The defeat this week of Rep. DeFazio's much more limited amendment to defund Selective Service (but not de-authorize registration or end the administrative sanctions against people who didn't register) suggests that H.R. 4523 has almost no chance of approval this year. It's still important, however, to encourage members of Congress to endorse this bill, to build support for a similar bill that in the new session of Congress next year, after the Presidential election, when it is likely to have a better chance of passage.

Most of all, what these votes show is that, with (1) the Senate already having voted to expand draft registration to women, (2) the House having shown this week that is isn't going to stand in the way of that change, and (3) the likely next President Hillary Clinton having endorsed both the continuation of draft registration and the expansion of draft registration to women, we can't look to politicians to end or limit draft registration.

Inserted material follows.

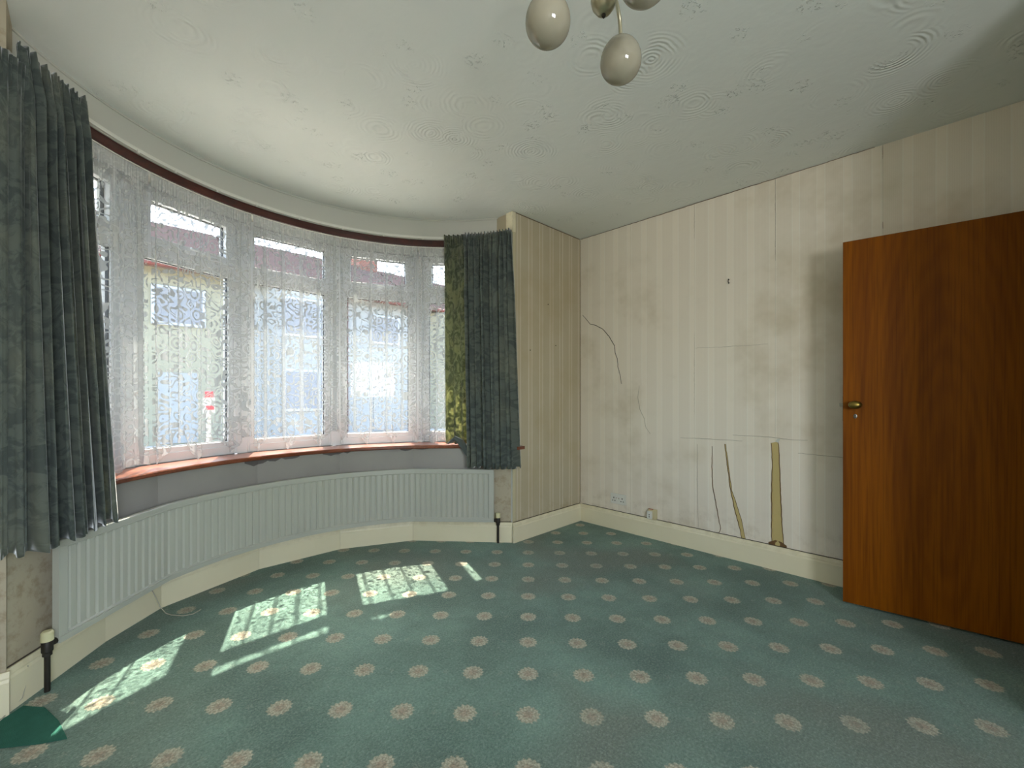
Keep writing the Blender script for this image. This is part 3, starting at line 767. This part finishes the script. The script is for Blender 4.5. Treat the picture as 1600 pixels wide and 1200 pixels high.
m = MB(); m.sweep(path, [(0.018, z0), (0.018, z1 - 0.01), (0.023, z1 - 0.01), (0.023, z0)]); loc(m.build('back_panel', M['rad'], smooth=True, angle=40), radi)
for s in (0.0, TOT):
    p, nn = rp(s); d = Vector((nn.y, -nn.x)) * (0.004 if s else -0.004)
    m = MB(); m.prism([tuple(p - nn * 0.003), tuple(p + nn * 0.024), tuple(p + nn * 0.024 + d), tuple(p - nn * 0.003 + d)], z0, z1 + 0.002); loc(m.build('side_panel', M['rad'], bevel=0.001), radi)
def valve(pos, sidev, lab, rad_p):
    e = empty('radiator_valve', (pos[0], pos[1], 0)); tag(e, lab, 'valve')
    m = MB(); m.lathe([(0.012, 0.150), (0.017, 0.155), (0.017, 0.19), (0.012, 0.197)], 14)
    v = Vector((rad_p[0] - pos[0], rad_p[1] - pos[1])); 
    m.tube([(0, 0, 0.176), (v.x * 0.5, v.y * 0.5, 0.176), (v.x, v.y, 0.178)], 0.010, 10, [0.011, 0.009, 0.014])
    m.build('valve_body', M['darkpipe'], e, smooth=True, angle=40)
    m = MB(); m.lathe([(0.019, 0.196), (0.0185, 0.228), (0.014, 0.233), (0.003, 0.234)], 16); m.build('valve_cap', M['valvecap'], e, smooth=True, angle=40)
    m = MB(); m.lathe([(0.009, 0.001), (0.009, 0.152)], 12); m.lathe([(0.014, 0.138), (0.014, 0.152)], 6); m.build('tail_pipe', M['darkpipe'], e, smooth=True, angle=40)
q0, n0 = rp(0.0); d0 = Vector((n0.y, -n0.x))
v0 = q0 - d0 * 0.036 + n0 * 0.010; valve((v0.x, v0.y), 0, 'dark radiator valve with yellowed cap at the left end of the radiator', tuple(q0 + n0 * 0.012))
q1, n1 = rp(TOT); d1 = Vector((n1.y, -n1.x))
v1 = q1 + d1 * 0.035 + n1 * 0.018; valve((v1.x, v1.y), 0, 'dark radiator valve with yellowed cap at the right end of the radiator', tuple(q1 + n1 * 0.012))

# ------------------------------------------------------------------ wall damage, sockets
def wallpoly(pts, name, m_, x, parent, th=0.0008):
    m = MB(); b = len(m.v); m.v += [(x, y, z) for y, z in pts]; m.f.append(tuple(range(len(pts)))); return m.build(name, m_, parent, solid=th)
def wallline(pts, name, m_, x, parent, r=0.0014, radii=None):
    m = MB(); P_ = []
    for (a_, b_) in zip(pts[:-1], pts[1:]):
        k = max(2, int(math.dist(a_, b_) / 0.02))
        for j in range(k): P_.append((a_[0] + (b_[0] - a_[0]) * j / k + rnd.uniform(-.0015, .0015), a_[1] + (b_[1] - a_[1]) * j / k + rnd.uniform(-.0015, .0015)))
    P_.append(pts[-1]); n = len(P_)
    rad = [(r * (0.6 + 0.4 * math.sin(math.pi * (k + 0.5) / n)) if radii is None else radii) for k in range(n)]
    m.tube([(x, y, z) for y, z in P_], r, 5, rad); return m.build(name, m_, parent)
XW = WX - 0.0022
tl = [(0.824, 0.824), (0.819, 0.749), (0.818, 0.665), (0.822, 0.487), (0.822, 0.335), (0.821, 0.151)]
trr = [(0.785, 0.835), (0.778, 0.769), (0.776, 0.686), (0.773, 0.545), (0.767, 0.421), (0.763, 0.314), (0.751, 0.151)]
wallpoly(tl + trr[::-1], 'torn_strip', M['tear'], XW, wall_right)['label'] = 'wide torn strip baring ochre plaster'
wallline(tl, 'torn_edge', M['tearedge'], XW, wall_right, 0.0030); wallline(trr, 'torn_edge', M['tearedge'], XW, wall_right, 0.0030)
ta = [(1.114, 0.792), (1.106, 0.711), (1.089, 0.587), (1.080, 0.498), (1.049, 0.343), (1.016, 0.217), (1.003, 0.153)]
tb = [(1.108, 0.793), (1.098, 0.712), (1.083, 0.588), (1.068, 0.474), (1.034, 0.373), (1.005, 0.28), (0.980, 0.153)]
wallpoly(ta + tb[::-1], 'torn_strip', M['tear'], XW, wall_right); wallline(ta, 'torn_edge', M['tearedge'], XW, wall_right, 0.0030); wallline(tb, 'torn_edge', M['tearedge'], XW, wall_right, 0.0018)
wallline([(1.2, 0.771), (1.202, 0.619), (1.197, 0.481), (1.177, 0.374), (1.16, 0.276), (1.142, 0.189), (1.155, 0.155)], 'torn_edge', M['tearedge'], XW, wall_right, 0.0030)
wallline([(1.307, 0.776), (1.308, 0.559), (1.305, 0.37), (1.300, 0.163)], 'torn_edge', M['crease'], XW, wall_right, 0.0016)
wallpoly([(0.84, 0.150), (0.84, 0.168), (0.80, 0.19), (0.765, 0.185), (0.735, 0.168), (0.735, 0.150)], 'torn_scrap', M['tearedge'], XW - 0.001, wall_right)
wallpoly([(0.80, 0.155), (0.80, 0.172), (0.785, 0.19), (0.772, 0.17), (0.775, 0.155)], 'torn_scrap', M['tear'], XW - 0.002, wall_right)
wallpoly([(0.80, 0.835), (0.79, 0.852), (0.772, 0.857), (0.777, 0.84), (0.785, 0.828)], 'torn_scrap', M['plaster'], XW - 0.002, wall_right)
for c_, r_ in (([(1.435, 0.814), (1.213, 0.821), (0.999, 0.823)], 0.0016), ([(1.061, 0.859), (0.843, 0.862), (0.715, 0.853), (0.622, 0.856)], 0.0016), ([(0.673, 0.771), (0.53, 0.769), (0.30, 0.763)], 0.0016), ([(1.319, 1.486), (1.125, 1.480), (0.843, 1.476)], 0.0011)):
    wallline(c_, 'paper_crease', M['crease'], WX - 0.002, wall_right, r_)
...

This week's actions in the House confirm that the people must lead Congress on this issue (as on many others) through nonviolent direct action, not look to Congress to lead us toward peace or freedom.

Ending draft registration or preventing its expansion to women as well as men will come neither through protest (in 1980, tens of thousands of people took to the streets to protest the reinstatement of draft registration, with no perceptible effect on Congress) or through persuading members of Congress that they don't want a draft. It can come only through a visible showing of commitment to resist on the part of young women, starting with those born in 2000, and of support for that resistance by men and women of all ages. Visible and well-supported resistance is the only thing likely to be able to convinces Congress and the President that -- whether they like it or not -- forcing young women to register for the draft will be impossible, just as forcing young men to register has proven impossible for the last 35+ years.

Continued, expanded, and more visible resistance is the only way that we will stop the continuation and expansion of draft registration.